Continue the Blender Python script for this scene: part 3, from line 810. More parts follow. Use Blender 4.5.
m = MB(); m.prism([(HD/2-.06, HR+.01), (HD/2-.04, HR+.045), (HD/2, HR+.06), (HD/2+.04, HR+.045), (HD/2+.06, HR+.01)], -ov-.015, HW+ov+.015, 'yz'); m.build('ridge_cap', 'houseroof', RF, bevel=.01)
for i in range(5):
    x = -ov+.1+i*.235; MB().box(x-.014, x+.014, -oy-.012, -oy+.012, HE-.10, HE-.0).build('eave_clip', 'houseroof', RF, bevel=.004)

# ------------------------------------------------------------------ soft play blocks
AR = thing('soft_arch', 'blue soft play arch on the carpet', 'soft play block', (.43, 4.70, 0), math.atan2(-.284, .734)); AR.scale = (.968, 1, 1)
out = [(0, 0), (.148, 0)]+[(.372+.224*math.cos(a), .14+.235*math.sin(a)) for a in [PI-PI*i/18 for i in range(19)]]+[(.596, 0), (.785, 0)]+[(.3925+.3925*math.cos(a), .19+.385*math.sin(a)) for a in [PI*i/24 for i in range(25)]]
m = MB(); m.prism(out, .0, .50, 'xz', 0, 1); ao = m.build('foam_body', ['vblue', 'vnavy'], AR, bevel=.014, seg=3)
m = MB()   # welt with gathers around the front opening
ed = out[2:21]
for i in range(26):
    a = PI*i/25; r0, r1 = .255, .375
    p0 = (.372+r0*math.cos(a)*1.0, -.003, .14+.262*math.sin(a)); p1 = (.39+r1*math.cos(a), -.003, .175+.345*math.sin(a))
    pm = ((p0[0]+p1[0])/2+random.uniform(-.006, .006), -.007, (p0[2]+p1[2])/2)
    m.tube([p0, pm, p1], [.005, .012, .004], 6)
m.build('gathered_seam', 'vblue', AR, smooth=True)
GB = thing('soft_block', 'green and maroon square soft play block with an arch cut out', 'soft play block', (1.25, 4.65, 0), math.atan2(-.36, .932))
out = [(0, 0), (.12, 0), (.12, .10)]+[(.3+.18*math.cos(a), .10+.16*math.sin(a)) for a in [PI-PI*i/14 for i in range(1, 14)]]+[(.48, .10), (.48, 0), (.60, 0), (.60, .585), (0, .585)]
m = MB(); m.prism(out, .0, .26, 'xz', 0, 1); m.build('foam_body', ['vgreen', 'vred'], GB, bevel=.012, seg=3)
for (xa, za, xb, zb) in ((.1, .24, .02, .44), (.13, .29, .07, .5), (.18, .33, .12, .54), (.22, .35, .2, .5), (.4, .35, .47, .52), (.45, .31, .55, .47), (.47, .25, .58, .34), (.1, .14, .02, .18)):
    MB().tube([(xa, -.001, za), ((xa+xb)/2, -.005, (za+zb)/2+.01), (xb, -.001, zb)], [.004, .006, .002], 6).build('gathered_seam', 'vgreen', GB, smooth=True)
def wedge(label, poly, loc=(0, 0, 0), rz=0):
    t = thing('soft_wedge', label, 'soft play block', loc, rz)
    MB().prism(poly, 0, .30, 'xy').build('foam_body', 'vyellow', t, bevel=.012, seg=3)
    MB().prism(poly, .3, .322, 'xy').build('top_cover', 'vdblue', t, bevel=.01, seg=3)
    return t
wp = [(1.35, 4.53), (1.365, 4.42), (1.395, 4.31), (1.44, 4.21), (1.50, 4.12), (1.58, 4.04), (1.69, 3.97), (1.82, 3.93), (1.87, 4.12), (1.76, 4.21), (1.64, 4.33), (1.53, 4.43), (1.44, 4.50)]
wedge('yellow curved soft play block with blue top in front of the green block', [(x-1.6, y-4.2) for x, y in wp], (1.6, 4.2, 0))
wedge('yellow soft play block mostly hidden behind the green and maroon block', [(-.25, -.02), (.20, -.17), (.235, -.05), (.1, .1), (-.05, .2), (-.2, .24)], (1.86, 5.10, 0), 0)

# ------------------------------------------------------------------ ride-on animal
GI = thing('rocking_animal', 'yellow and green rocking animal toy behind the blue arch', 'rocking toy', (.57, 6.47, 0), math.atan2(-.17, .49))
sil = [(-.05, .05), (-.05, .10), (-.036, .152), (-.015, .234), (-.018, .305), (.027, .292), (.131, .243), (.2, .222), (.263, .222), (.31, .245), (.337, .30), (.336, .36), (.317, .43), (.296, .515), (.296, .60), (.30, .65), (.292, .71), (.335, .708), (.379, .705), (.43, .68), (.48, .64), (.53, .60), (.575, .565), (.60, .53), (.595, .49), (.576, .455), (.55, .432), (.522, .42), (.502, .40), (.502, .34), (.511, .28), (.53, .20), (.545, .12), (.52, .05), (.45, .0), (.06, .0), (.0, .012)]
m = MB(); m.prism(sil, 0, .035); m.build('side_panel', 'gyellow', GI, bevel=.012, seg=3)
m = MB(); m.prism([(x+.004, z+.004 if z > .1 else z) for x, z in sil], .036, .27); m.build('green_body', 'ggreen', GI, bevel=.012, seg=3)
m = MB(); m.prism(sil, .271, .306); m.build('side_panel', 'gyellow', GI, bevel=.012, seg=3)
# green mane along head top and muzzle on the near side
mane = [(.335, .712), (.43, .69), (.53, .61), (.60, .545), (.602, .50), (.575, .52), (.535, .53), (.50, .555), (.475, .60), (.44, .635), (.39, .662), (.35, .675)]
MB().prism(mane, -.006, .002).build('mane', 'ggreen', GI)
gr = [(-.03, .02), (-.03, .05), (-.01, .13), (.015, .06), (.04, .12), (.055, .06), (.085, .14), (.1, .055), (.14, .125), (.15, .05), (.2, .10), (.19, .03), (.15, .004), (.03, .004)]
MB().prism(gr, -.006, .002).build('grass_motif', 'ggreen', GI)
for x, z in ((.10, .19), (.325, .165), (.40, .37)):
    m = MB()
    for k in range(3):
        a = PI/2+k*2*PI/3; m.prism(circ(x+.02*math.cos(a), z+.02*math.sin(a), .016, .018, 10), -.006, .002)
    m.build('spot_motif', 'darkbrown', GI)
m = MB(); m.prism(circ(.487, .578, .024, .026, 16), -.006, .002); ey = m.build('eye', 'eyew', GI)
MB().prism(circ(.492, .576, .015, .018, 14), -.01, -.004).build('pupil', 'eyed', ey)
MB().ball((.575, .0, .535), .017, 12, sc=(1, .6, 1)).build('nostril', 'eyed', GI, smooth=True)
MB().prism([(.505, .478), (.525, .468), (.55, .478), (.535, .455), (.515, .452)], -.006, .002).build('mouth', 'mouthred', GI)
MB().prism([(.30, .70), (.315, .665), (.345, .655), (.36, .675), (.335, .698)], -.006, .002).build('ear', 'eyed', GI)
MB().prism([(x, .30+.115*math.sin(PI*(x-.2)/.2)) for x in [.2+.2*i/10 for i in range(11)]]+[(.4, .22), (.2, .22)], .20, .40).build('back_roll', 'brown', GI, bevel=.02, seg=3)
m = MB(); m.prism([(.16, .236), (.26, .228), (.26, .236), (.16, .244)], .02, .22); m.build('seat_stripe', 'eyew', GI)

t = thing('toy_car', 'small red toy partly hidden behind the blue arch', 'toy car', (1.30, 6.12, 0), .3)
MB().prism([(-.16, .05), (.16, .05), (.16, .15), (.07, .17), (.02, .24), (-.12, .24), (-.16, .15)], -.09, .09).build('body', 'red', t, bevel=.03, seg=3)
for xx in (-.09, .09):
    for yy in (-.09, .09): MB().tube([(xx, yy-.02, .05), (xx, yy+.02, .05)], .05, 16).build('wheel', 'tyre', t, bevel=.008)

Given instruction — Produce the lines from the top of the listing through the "x = -ov+.1+i*.235;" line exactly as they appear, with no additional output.

The solution —
Continue the Blender Python script for this scene: part 3, from line 810. More parts follow. Use Blender 4.5.
m = MB(); m.prism([(HD/2-.06, HR+.01), (HD/2-.04, HR+.045), (HD/2, HR+.06), (HD/2+.04, HR+.045), (HD/2+.06, HR+.01)], -ov-.015, HW+ov+.015, 'yz'); m.build('ridge_cap', 'houseroof', RF, bevel=.01)
for i in range(5):
    x = -ov+.1+i*.235; MB().box(x-.014, x+.014, -oy-.012, -oy+.012, HE-.10, HE-.0).build('eave_clip', 'houseroof', RF, bevel=.004)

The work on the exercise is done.